Hal tersebut disampaikan Dinamisator Jaringan Advokasi Tambang (Jatam) Kalimantan Timur (Kaltim), Pradarma Rupang, dalam diskusi daring pada Senin (31/1). Dia menyatakan, Jatam Kaltim menyambut baik putusan Komisi Informasi Pusat (KIP).
Pada 20 Januari 2022, majelis hakim komisioner KIP mengabulkan dua gugatan sengketa informasi penting terkait data dan dokumen sektor tambang batu bara. Kedua gugatan dilayangkan oleh publik kepada Kementerian Energi dan Sumber Daya Mineral (ESDM).
Majelis hakim memutuskan satu dokumen ‘Kontrak Karya’ (KK) dan lima kontrak ‘Perjanjian Karya Pengusahaan Pertambangan Batu Bara’ (PKP2B) sebagai dokumen yang terbuka bagi publik. Kemudian, juga membatalkan SK Menteri ESDM Nomor 002 Tahun 2019 yang menyebut dokumen KK dan PKP2B sebagai dokumen rahasia.

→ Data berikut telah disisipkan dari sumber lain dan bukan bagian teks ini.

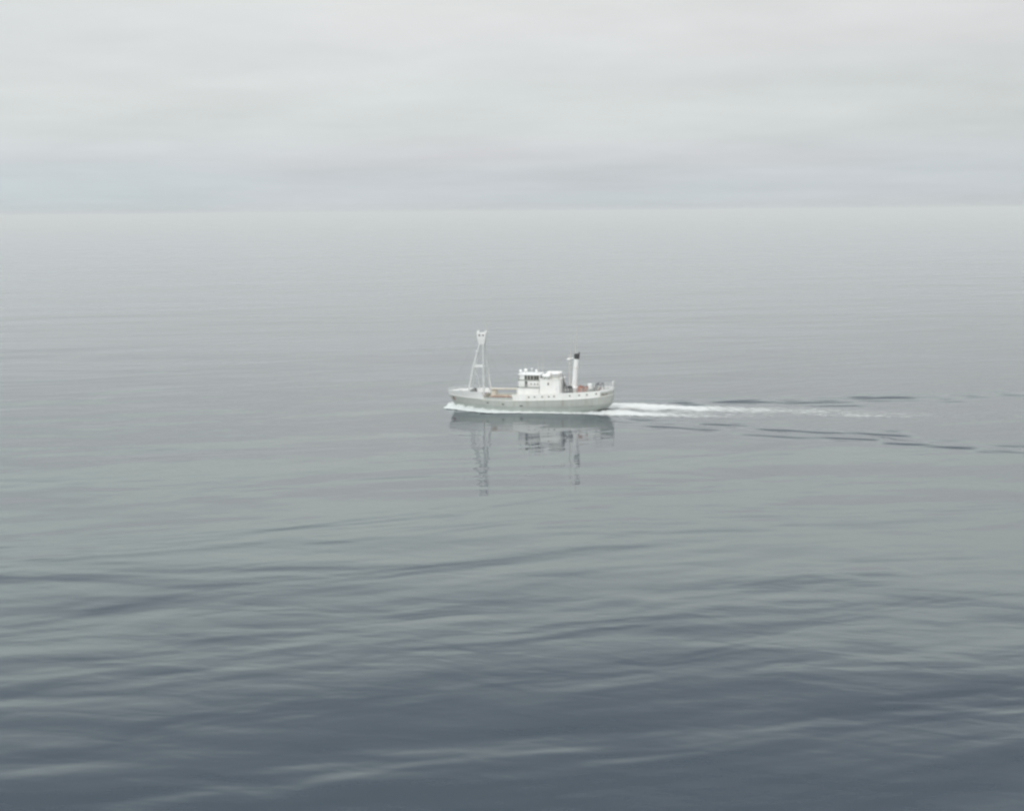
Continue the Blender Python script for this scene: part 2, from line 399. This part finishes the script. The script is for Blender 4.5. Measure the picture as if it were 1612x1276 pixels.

“Ketertutupan yang dilakukan pemerintah akan cenderung kental dengan pendekatan korupsi, sehingga keterbukaan informasi ini penting sekali harus segera dilakukan demi kepentingan publik yang lebih besar,” ujarnya.
Rupang mengatakan, masyarakat di lingkar tambang sering menghadapi krisis, ancaman keselataman, dan sejumlah konflik. Kondisi ini tak kunjung mendapatkan penyelesaian, bahkan konfliknya cenderung berlapis-lapis dan terus menumpuk seiring waktu.
Menurut dia, seharusnya ada kejelasan mengenai pertanggungjawaban atas pelanggaran dan upaya penegakan hukum. Selain itu, juga informasi ihwal kewajiban perusahaan kepada warga di sekitar lingkar tambang.
“Hal ini kerap tidak diindahkan oleh pemerintah. Bahkan, saat kami meminta ke pemerintah daerah (Pemda), alasannya bahwa kontrak karya bukan kewenangan mereka. Itu ada di pusat. Maka, pilihannya adalah kami harus mengakses ke pemerintah pusat,” ujarnya.
Rupang menambahkan, masyarakat mestinya menerima banyak hak seperti dinyatakan dalam kontrak. Namun, hak itu tidak pernah diuraikan pemerintah. Bahkan, Pemda tak tahu apa sebetulnya hak dan kewajiban perusahaan terhadap warga di lingkar tambang.
“Bagaimana penyelesaian krisis-krisis tersebut? Apa saja kewajiban perusahaan? Itu pun masih menjadi tanda tanya. Berapa sebenarnya yang diterima negara dari kehadiran perusahaan? Ini adalah pertanyaan yang enggak bisa terjawab jika masyarakat tidak bisa mengakses kontrak karya antara pemerintah dan perusahaan,” katanya.